Legal experts say it could take years to resolve PG&E’s bankruptcy because it involves so many players with disparate interests seeking different outcomes.

“This is the most complicated and difficult decision environment I’ve ever seen for a bankruptcy case,” said Jared A. Ellias, a professor at the University of California’s Hastings College of the Law. “I can’t think of a bankruptcy that had this many powerful parties with unclear bargaining power.”

Investors seem to believe the company, even with all of its problems and liabilities, is still worth a lot of money — nearly $8 billion at Wednesday’s market close. They appear to be betting that California lawmakers will eventually set up a better approach for bearing the costs of more frequent wildfires.

PG&E’s stock surged on Tuesday after Mr.

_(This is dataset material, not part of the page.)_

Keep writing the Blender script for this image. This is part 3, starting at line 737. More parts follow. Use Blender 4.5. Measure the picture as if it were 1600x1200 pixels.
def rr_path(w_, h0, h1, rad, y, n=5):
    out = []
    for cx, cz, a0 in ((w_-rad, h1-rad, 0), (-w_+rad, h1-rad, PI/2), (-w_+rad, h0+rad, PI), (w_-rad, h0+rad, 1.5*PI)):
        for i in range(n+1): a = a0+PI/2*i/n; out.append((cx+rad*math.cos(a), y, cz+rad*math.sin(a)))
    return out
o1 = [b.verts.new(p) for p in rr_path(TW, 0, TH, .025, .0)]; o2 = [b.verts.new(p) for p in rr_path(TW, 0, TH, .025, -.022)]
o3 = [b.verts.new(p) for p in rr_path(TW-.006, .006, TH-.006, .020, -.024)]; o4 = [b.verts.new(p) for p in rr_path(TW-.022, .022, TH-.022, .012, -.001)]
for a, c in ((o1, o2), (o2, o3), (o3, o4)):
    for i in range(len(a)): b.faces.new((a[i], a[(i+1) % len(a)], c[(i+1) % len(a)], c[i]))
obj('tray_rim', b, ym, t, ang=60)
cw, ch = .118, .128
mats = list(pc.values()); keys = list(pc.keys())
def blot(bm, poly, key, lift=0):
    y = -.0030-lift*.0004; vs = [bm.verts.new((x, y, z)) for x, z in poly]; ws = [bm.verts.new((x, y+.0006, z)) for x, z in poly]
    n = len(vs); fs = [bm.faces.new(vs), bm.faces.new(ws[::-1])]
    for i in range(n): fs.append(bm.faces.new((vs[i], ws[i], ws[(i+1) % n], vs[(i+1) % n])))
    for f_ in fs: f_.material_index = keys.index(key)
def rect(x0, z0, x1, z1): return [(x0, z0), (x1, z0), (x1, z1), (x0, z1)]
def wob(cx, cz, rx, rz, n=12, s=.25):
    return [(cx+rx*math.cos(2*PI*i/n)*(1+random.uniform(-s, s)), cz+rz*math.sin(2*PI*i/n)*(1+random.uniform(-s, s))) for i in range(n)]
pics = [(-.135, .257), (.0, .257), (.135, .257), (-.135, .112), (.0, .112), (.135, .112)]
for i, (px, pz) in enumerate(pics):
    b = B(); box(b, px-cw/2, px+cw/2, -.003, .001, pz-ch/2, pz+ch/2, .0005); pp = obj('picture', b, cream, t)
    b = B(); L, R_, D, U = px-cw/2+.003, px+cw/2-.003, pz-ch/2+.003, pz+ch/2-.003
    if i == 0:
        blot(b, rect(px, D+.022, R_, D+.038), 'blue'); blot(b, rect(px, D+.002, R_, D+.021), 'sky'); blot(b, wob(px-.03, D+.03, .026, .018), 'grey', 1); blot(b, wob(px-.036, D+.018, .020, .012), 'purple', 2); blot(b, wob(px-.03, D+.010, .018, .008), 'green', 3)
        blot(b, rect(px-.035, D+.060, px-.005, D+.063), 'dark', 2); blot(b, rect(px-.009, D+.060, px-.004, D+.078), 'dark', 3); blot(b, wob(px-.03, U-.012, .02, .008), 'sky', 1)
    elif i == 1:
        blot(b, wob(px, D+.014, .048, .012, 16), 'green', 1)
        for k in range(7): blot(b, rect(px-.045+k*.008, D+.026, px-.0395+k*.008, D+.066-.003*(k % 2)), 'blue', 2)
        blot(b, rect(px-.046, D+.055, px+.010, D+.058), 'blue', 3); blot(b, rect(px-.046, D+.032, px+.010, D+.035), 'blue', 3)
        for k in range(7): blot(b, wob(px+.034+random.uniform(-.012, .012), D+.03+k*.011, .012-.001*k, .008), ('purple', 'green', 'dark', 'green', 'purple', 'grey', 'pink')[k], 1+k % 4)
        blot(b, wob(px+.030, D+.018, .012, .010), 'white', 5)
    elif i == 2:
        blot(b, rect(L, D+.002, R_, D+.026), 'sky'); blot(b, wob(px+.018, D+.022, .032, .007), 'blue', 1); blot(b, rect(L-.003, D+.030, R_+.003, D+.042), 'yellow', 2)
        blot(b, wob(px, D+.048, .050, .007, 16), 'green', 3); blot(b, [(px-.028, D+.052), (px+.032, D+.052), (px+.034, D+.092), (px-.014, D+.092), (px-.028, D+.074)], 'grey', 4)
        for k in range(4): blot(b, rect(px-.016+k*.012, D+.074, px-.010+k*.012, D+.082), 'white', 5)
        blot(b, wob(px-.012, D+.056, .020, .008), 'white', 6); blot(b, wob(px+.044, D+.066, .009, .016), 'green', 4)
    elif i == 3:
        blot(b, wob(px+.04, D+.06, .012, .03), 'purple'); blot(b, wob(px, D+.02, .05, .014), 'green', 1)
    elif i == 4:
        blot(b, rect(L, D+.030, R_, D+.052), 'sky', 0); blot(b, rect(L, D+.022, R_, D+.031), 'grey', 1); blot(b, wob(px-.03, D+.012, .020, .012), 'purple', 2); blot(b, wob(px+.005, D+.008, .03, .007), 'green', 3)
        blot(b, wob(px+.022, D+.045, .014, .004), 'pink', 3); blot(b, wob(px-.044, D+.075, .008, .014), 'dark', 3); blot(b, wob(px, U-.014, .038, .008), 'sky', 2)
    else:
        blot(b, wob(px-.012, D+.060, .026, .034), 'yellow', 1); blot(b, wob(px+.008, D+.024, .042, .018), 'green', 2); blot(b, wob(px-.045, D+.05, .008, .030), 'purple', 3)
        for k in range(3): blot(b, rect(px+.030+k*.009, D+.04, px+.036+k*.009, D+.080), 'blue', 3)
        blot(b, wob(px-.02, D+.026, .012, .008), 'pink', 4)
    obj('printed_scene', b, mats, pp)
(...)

Newsom said he was open to changing the state’s current approach to paying for wildfire damage. “Regulations and insurance practices created decades ago didn’t anticipate these changes,” he said. “We must map out longer-term strategies, not just for the utilities’ future, but for California’s energy future.”

Under a provision of California’s Constitution referred to as inverse condemnation, utilities are liable for wildfires caused by their equipment even when the companies were not negligent in maintaining it. Partly as a result, PG&E has estimated that its wildfire liabilities could total more than $30 billion, much more than it says it can afford.